D) Döviz ve Para Değişimi (Sarf)
Sözlükte “parayı bozdurmak, harcamak, çevirmek” gibi anlamlara gelen sarf, İslam hukukunda altın, gümüş veya diğer nakit paraların kendi cinsiyle veya diğer para cinsleriyle değişimini ifade eden bir terimdir. Sarf, hem günlük hayatta sıkça başvurulan hem de faiz amaçlı olarak kullanılma ihtimali bulunan bir ticari işlem türü olması sebebiyle fıkıh kitaplarında ayrıntılı olarak ele alınmış, konu etrafında zengin bir hukuk doktrini oluşmuştur.
İslam hukukunda akidlerde ve hukuki işlemlerde kural olarak şekil serbestliği ilkesi hakim olmakla birlikte, paranın parayla değişiminde yapılan işlemin faizden uzak olmasını temin maksadıyla iki bedelin de peşin ödenmesi, araya vadenin girmemesi şartı aranır. Vade faiziyle vade unsuruna dayalı riba (ribe’n-nesie) ile ilgili hadiste Hz. Peygamber’nin şöyle buyurduğu rivayet edilmiştir: “Altın ve gümüşten peşin olmayanı peşin karşılığında satmayınız” (Buhari, “Büyu‘”, 78; Müslim, “Müsakat”, 81, 83; Tirmizi, “Büyu‘”, 24). Bu yüzden altın ve gümüşün kendi cinsleriyle, karşılıklı olarak veya itibari para ile değişimi ve satımında, iki bedelin de taraflar akid meclisinden ayrılmadan ödenmiş olması gerekir; dolayısıyla, altın ve gümüşün vadeli satımı caiz olmaz. Çünkü iki bedelin de para olması halinde “ribe’nnesie” denilen, Kur’an ve hadiste ayrı ayrı yasaklanan faizli işlem gerçekleşmiş olur.
Altının altınla, gümüşün gümüşle ve aynı cins paranın kendi cinsiyle değişiminde peşin ödemenin yanı sıra miktarların da eşit olması şartı aranır. Hayber fethi sonrasında bir sahabi altın işlemeli bir gerdanlığı altın para (dinar) ile almak isteyince Hz. Peygamber gerdanlıktaki altının çıkarılmasını ve altının aynı miktar altın para ile değişimini, geri kalan kısmına da değer konarak satın alınmasını istemiştir (Müslim, “Müsakat”, 17). Döviz cinsleri dahil olmak üzere piyasadaki her para birimi de, kendi içinde bir cins oluşturur. Yabancı olsun milli olsun bütün paralar -para olmaları yönündenbir cins sayılır ve birbiri ile ancak peşin olarak mübadele edilirler. Bu konuda getirilen sınırlama, eşya-yı sitte veya alışveriş faizi adıyla meşhur hadiste örnek kabilinden zikredilerek altın ve gümüş gibi mübadele araçlarının veya buğday, arpa, hurma gibi gıda maddelerinin kendi cinsleriyle ancak eşit miktarlarda değişimine izin veren hadisin uygulaması mahiyetindedir.

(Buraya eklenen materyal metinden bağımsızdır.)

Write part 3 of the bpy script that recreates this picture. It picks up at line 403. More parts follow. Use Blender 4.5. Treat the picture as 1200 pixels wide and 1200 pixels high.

Sarf işlemiyle ilgili olarak yukarıda zikredilen iki şartı ihlale yol açacağı için sarf işleminde şart muhayyerliği de caiz görülmemiştir. Mesela altın veya gümüşün peşin para ile alınıp satıldığı bir sarf akdinde, taraflardan birinin de belli bir süre muhayyerlik ileri sürerek akdin o anda işlerlik kazanmasını önlemesi caiz görülmemiştir. Öte yandan, sarf akdinde iki bedelin de peşin olarak kabzedilmesi şartı, borcun başka bir borçla takas edilmesinin caiz olup olmayacağı tartışmasını doğurmuştur.
Paranın parayla değişimi işlemiyle ilgili olarak getirilen bu kurallar ve kısıtlamalar, yabancı ülke parası ile yerli paranın alım satımı demek olan günümüzdeki döviz ticaretini de doğrudan ilgilendirmekte olup, bu kurallardan çıkan sonuç, vadenin söz konusu edilmediği, alım satımın peşin yapıldığı durumlarda döviz değişim işlemlerinin caiz olduğudur. Çünkü, bu tür işlemleri faizli işlem olmaktan koruyan en önemli kriter, bedellerden herhangi birinin vadeye bağlanmamasıdır.